The five factors that govern glacial marine sedimentation along the western side of the Antarctic Peninsula include proximity to the glacial front, size of glacial drainage basin, sea ice regime, bathymetry, and climate. Glacier-proximal sediments are arenaceous while glacierdistal sediments and those deposited beneath less extensive sea ice are enriched in biogenic constituents. In order to focus upon changing paleoenvironmental conditions over the past several thousand years kasten cores from three fjords were selected for detailed sedimentologic and chronologic study. The three fjords selected for study represent a climate transition from polar to sub-polar climates and thus provide an ideal situation in which to test current models for glacial marine sedimentation. Sediments in Lallemand Fjord (a polar fjord with an ice shelf) accumulate at the rate of 1 to 2 mm yr−1 and are primarily terrigenous. Glacier-proximal deposits record the Late Holocene advance of the Müller Ice Shelf by an increase in eolian sand and a decrease in total organic carbon. Prior to this time, elevated total organic carbon contents in sediments throughout the fjord indicate higher productivity as a consequence of reduced sea ice coverage and a warmer climate. Sediments in Andvord Bay (a sub-polar fjord) are accumulating at the rate of 1.5 to 1.8 mm yr−1 and are enriched in biogenic material (opaline silica and organic carbon) as a consequence of enhanced productivity. Cyclical fluctuations in organic matter preservation as documented in earlier studies were not as well pronounced in these cores but still occur at the time scale of a few centuries. Cores from Brialmont Cove (a sub-polar fjord) are highly variable. Glacier-proximal sedimentation rates are on the order of at least 10–20 mm yr−1. Increased sand deposition and a reduction in total organic carbon took place in Brialmont Cove about 75 years ago and this event is interpreted to represent a several km advance of the tidewater Cayley Glacier. Glacier-distal sedimentation in Brialmont Cove is dominantly biogenic and accumulation rates are on the order of 1 mm yr−1. Characteristic of all fjord cores in the distal setting (>10 km) is a uniform content of ice rafted material indicating that little fluctuation in this component has taken place over the past several thousand years.

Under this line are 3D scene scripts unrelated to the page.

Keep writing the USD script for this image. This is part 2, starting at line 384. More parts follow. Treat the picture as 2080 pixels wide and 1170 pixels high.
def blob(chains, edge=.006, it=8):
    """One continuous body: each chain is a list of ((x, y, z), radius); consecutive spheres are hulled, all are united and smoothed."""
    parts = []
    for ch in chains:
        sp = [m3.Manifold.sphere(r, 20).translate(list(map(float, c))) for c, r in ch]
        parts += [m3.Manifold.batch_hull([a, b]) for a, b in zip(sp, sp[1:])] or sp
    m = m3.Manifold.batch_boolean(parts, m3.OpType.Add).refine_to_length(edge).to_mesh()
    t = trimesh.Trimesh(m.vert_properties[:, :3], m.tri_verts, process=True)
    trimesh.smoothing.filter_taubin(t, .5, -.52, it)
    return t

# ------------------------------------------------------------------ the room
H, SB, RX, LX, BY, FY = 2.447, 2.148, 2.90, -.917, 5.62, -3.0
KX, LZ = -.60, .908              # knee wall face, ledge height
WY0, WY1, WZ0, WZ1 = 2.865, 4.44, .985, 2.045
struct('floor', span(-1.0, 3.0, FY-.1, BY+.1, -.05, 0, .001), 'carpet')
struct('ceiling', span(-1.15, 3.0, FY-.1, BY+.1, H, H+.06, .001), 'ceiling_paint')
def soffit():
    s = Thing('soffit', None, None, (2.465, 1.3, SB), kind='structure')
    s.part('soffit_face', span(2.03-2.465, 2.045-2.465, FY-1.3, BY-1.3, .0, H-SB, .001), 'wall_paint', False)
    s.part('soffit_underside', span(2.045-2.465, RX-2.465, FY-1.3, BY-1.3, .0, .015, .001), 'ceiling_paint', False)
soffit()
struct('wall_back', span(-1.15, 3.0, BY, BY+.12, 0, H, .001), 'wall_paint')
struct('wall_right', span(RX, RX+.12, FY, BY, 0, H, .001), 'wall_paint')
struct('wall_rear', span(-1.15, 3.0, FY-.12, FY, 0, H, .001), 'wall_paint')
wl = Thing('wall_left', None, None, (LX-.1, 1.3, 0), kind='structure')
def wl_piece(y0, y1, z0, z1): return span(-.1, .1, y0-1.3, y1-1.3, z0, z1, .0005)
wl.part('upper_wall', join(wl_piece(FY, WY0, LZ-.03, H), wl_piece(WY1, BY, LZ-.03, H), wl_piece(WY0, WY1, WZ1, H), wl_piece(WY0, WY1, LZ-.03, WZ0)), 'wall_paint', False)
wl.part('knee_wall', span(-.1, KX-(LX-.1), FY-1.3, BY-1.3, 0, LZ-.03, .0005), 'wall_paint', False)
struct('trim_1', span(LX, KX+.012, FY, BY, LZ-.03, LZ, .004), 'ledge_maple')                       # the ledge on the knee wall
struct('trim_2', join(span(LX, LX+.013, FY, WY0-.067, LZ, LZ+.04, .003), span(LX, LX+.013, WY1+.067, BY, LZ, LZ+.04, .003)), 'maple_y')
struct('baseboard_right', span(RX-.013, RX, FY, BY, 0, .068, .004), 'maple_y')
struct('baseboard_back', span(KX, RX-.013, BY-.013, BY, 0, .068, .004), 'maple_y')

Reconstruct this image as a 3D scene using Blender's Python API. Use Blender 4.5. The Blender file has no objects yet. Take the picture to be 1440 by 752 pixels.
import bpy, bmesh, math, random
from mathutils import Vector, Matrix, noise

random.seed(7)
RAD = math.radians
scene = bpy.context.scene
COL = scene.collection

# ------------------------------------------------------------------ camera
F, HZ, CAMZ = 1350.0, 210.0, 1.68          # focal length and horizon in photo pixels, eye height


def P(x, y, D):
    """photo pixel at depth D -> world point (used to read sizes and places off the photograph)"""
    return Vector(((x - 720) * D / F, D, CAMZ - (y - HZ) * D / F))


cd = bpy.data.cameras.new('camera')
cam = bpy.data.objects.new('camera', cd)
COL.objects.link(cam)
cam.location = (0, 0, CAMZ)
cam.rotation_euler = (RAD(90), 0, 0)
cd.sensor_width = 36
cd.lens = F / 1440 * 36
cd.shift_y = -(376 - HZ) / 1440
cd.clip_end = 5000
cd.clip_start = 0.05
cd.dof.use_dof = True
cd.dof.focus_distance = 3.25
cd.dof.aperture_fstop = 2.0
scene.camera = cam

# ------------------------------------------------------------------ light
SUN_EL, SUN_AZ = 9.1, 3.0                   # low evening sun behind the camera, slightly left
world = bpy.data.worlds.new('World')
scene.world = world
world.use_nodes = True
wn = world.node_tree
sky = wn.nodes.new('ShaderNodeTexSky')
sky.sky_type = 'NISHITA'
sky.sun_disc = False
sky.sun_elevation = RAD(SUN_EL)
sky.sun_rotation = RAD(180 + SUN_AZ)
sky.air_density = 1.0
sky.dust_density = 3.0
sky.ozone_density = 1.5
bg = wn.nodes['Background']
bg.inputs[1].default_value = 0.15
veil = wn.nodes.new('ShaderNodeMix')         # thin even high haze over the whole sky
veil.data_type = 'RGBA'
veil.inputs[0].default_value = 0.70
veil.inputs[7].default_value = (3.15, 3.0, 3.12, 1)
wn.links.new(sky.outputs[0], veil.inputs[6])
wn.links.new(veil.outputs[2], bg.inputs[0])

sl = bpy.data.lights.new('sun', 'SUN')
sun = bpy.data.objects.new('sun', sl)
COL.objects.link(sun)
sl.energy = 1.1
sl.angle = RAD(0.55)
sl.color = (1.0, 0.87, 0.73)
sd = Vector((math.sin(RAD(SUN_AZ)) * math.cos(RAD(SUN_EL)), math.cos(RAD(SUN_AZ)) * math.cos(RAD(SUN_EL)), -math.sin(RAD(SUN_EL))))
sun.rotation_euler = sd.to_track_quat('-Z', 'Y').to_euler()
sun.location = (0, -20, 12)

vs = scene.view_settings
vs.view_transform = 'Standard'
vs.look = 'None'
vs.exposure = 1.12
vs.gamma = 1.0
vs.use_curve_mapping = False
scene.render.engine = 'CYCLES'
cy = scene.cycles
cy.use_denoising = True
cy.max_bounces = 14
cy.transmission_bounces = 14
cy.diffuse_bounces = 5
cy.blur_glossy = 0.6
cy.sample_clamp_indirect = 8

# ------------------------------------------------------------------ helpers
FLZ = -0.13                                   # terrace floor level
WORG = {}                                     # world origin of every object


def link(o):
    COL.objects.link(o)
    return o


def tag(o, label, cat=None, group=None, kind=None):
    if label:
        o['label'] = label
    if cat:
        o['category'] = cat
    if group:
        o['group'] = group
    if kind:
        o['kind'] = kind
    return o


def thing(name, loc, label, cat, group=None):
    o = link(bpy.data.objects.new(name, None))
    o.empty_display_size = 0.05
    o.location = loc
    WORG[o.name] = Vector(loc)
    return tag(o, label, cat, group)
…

Citation: Domack, E. W., and C. E. McClennen (1996), Accumulation of glacial marine sediments in fjords of the Antarctic Peninsula and their use as Late Holocene paleoenvironmental indicators, in Foundations for Ecological Research West of the Antarctic Peninsula, Antarct. Res. Ser., vol. 70, edited by E. E. Hofmann, R. M. Ross, and L. B. Quetin, pp. 135–154, AGU, Washington, D. C., doi:10.1029/AR070p0135.